A breach qualifies as significant under the plan where it potentially exposes a large number of data subjects to a risk of serious harm, or a smaller number of higher-profile individuals such as public sector staff in sensitive roles or people in witness protection; where it poses national security risks, including exposure to espionage or effects on critical national infrastructure; where it affects multiple organisations, including incidents originating with third-party suppliers and subcontractors; or where it is likely to cause significant financial harm, threat to life, critical system loss or significant media and parliamentary interest. The plan states that all breaches meeting this definition would be expected to cross the statutory threshold for reporting to the Information Commissioner.

The framework sits alongside, rather than replaces, the statutory regime. Controllers remain under the Article 33 UK GDPR obligation to notify the ICO of reportable breaches within 72 hours of becoming aware of them, and the Article 34 duty to inform affected individuals directly where a breach poses a high risk to their rights and freedoms.

Data protection officers retain their statutory role and the plan is framed as helping organisations meet obligations under the UK GDPR, the Data Protection Act 2018 and the Data (Use and Access) Act 2025. It also confirms that the ICO can request to audit an organisation's breach register to verify compliance with Article 33(5).

There are a number of new requirements around departmental contract and supplier management. Organisations must ensure processors are contractually bound to assist with breach identification and response under Article 28, including service level agreements requiring third-party suppliers and contractors to notify the department within 12 to 24 hours of discovering a suspected personal data breach.

Where a breach is classed as significant, the organisation must activate its crisis incident response plan and appoint an incident manager at Senior Civil Service grade 1 or above. Departmental action plans must be tested against a hypothetical significant breach, in most organisations annually, to confirm the 72-hour reporting requirement can be met in practice.

On notifying individuals, the plan directs organisations to prepare an FAQ anticipating questions from affected people, to consider alternative formats for those who cannot access information digitally, and to record how harm to data subjects has been mitigated beyond notification, for example through helplines or identity monitoring tools.

For highly sensitive incidents involving vulnerable individuals, mitigations may extend to coordinating with police or social services on welfare check-ins. Press offices must be made aware that a breach may become public, but the plan is blunt on priorities, stating that exposing data subjects to undue risk in order to contain reputational damage is "not acceptable in the strongest possible terms".
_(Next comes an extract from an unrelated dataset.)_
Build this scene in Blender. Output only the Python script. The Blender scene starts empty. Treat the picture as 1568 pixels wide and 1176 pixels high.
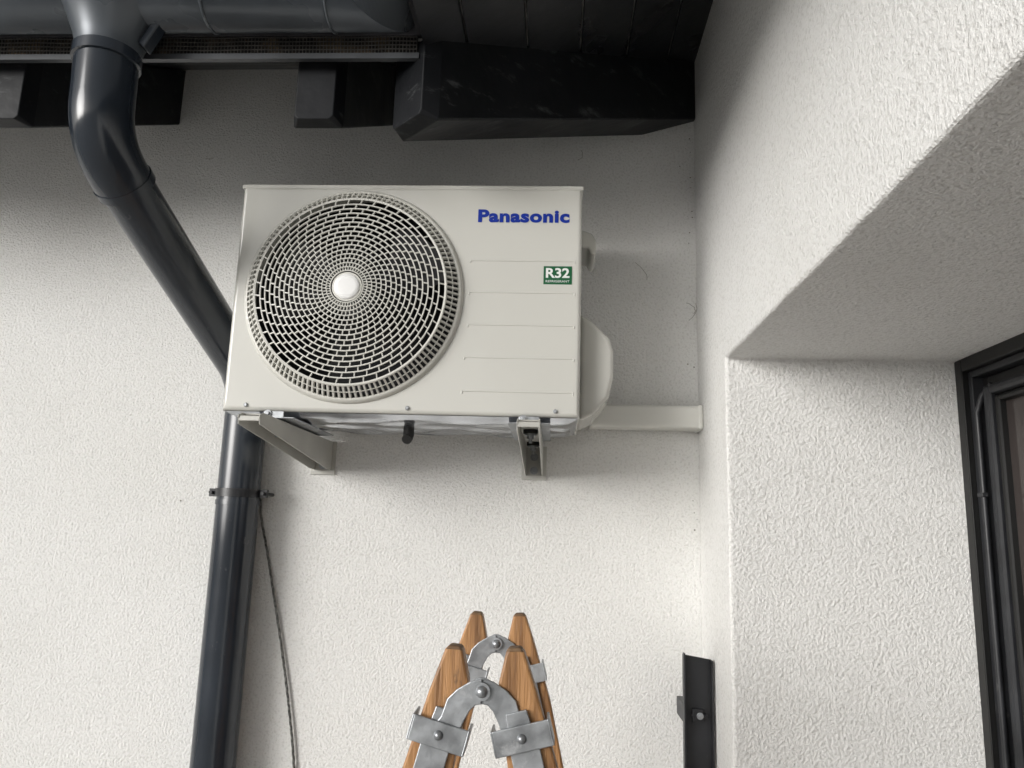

Cyber security breaches will remain coordinated by the Government Cyber Coordination Centre, with cyber incidents affecting essential services or national security reported to the National Cyber Security Centre in place of the Cabinet Office route. Where a significant breach escalates into a wider crisis, the government's Amber Book crisis response framework applies. Lessons learned, mitigations and implementation updates must be reported quarterly to the Government Data Protection team, and the plan was informed by ICO expertise and is to be read alongside the government's Principles for securing personal data in government services.